Annual tradeable inflation, caused by the change in the price of goods and services whose prices are largely determined overseas, came in at 5.2% in the June quarter, despite a steep rise in international airfares.

A decent drop in tradeable inflation had been expected, but that was still lower than ANZ’s 5.3% forecast.

But Stats NZ reported that annual non-tradeable inflation, which is generally regarded as a better measure of domestic price pressures, was running at 6.6% in the June quarter, above ANZ’s 6.4% forecast.

Kiwibank economists said the update was good news overall. “The world war on inflation is being won, alberit slowly.”

But while tradeable inflation was on track, local influences were more mixed.

“When we slice and dice the data… we see some markedly mixed moves.
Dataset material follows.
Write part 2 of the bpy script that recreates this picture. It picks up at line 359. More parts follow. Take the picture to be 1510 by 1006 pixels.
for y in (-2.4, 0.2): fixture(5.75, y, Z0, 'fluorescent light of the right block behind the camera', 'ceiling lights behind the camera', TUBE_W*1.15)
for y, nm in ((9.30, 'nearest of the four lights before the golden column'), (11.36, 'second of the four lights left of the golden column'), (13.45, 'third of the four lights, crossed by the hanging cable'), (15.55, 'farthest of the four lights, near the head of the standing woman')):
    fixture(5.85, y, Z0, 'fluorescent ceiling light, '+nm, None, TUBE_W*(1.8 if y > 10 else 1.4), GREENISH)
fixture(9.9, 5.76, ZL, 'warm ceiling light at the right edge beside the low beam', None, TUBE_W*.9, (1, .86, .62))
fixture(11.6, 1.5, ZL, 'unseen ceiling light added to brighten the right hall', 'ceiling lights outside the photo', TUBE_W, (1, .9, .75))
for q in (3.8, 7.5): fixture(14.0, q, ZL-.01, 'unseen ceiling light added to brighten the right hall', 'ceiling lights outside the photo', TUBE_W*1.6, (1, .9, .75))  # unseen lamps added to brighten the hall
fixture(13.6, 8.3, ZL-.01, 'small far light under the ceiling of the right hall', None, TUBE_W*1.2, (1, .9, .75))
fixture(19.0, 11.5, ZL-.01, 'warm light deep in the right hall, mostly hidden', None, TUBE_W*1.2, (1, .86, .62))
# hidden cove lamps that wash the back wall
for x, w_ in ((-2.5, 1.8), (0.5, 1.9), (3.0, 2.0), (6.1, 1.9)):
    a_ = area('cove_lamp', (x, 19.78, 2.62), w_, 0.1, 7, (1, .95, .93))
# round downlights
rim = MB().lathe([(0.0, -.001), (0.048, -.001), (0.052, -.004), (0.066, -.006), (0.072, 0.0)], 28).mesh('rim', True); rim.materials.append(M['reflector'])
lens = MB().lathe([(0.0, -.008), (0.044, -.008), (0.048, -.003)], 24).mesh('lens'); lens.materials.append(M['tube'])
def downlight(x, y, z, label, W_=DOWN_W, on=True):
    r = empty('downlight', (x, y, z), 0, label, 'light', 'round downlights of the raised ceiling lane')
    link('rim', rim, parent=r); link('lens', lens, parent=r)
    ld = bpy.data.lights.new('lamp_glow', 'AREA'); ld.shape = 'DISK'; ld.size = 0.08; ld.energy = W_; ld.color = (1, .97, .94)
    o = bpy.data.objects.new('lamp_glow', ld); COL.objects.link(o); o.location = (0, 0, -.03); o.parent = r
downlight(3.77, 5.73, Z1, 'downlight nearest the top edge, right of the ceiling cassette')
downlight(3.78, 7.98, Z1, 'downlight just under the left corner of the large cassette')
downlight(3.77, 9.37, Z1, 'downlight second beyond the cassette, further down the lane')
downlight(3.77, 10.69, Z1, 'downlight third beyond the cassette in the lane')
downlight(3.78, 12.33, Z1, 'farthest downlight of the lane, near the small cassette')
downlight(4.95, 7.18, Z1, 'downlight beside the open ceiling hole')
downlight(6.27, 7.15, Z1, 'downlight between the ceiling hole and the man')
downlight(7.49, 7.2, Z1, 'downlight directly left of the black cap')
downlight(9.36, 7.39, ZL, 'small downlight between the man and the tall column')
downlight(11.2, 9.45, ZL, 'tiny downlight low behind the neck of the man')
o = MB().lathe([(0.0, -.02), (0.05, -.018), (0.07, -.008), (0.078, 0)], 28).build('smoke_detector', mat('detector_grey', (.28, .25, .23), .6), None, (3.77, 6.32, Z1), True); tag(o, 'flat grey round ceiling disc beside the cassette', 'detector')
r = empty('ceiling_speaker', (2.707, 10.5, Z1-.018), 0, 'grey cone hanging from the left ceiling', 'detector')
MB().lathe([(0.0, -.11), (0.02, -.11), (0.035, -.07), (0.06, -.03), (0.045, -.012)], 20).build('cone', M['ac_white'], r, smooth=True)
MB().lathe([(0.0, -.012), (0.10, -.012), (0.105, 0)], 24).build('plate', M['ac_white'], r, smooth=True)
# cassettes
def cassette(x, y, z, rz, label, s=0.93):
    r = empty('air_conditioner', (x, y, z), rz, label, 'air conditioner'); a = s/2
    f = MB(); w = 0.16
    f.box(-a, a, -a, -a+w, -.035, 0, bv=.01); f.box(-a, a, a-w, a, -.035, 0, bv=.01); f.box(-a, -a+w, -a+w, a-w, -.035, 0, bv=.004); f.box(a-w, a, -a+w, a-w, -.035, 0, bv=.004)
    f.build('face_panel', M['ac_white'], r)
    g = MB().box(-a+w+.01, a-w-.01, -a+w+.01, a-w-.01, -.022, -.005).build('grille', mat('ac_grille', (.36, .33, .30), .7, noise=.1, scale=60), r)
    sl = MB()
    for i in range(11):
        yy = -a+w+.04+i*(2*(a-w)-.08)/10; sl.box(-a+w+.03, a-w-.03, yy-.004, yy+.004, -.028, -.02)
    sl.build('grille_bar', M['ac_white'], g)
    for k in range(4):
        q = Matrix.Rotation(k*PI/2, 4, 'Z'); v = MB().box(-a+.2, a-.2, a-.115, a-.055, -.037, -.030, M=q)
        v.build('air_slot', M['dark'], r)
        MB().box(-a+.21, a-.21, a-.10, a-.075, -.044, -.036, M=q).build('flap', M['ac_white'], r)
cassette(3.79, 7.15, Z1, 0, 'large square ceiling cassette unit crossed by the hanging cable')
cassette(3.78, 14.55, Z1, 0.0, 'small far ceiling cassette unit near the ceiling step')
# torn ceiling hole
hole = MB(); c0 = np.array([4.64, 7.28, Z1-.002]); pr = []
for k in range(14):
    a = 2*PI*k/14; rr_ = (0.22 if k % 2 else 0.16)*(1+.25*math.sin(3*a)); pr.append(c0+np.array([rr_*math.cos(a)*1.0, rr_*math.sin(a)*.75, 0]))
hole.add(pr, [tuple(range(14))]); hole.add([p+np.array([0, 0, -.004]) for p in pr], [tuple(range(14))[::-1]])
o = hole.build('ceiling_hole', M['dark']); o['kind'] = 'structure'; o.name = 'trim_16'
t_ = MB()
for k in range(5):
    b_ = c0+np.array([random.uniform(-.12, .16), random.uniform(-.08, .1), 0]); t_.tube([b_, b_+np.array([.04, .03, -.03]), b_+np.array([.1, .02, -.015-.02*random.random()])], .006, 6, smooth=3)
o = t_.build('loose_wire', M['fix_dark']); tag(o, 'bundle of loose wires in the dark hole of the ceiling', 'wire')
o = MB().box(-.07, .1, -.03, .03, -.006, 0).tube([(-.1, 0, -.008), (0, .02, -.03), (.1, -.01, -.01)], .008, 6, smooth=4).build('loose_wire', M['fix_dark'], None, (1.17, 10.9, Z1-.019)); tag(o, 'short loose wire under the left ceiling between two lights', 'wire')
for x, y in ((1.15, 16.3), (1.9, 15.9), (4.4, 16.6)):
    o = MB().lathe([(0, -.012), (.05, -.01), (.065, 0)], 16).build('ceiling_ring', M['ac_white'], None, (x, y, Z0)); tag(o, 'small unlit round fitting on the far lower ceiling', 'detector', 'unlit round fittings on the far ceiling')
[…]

Prices have risen pretty much across the board. The percentage of goods in the basket recording increases, rose. Food and housing prices recorded the largest gains. And they hurt the most households. Construction-related costs eased to 7.8% year-on-year – still hot – down from 11% – near boiling. Construction costs will continue to decline, sharply, as the housing market cools. Transport related prices helped, falling 2% over the quarter.”

ASB said the update would have the Reserve Bank “on alert” because that non-tradeable inflation was high and sticky. They said the update could increase the likelihood of another official cash rate increase.

“The broadening in price increases, and less discounting than expected, is at odds to what we had expected given the softening demand backdrop and indications from recent survey measures.”

Council of Trade Unions economist Craig Renney said it was pleasing to see quarterly inflation fall for the fourth quarter in a row.

“The worst should be behind us. However, the cost of going to the supermarket is still hitting consumers in the pocket.”

The figures are last official updates on inflation that will be released before the October election, with Stats NZ due to report the September quarter figures a few days after Kiwis go the polls.

Half-price public transport, the 25 cent-per-litre cut in fuel excise duty and the temporary cut in road user charges were reversed on July 1, so the impact of that would come through in that mid-October update, Stats NZ noted.

Much of the other economic data due to be released between now and the election is expected to be more sobering.

That is likely to include a small uptick in unemployment, confirmation that the economy is continuing to experience little if any GDP growth, and end-of-year Crown accounts due out in early October that now appear certain to show the Government’s debt and operating deficit tracking billions of dollars higher than forecast.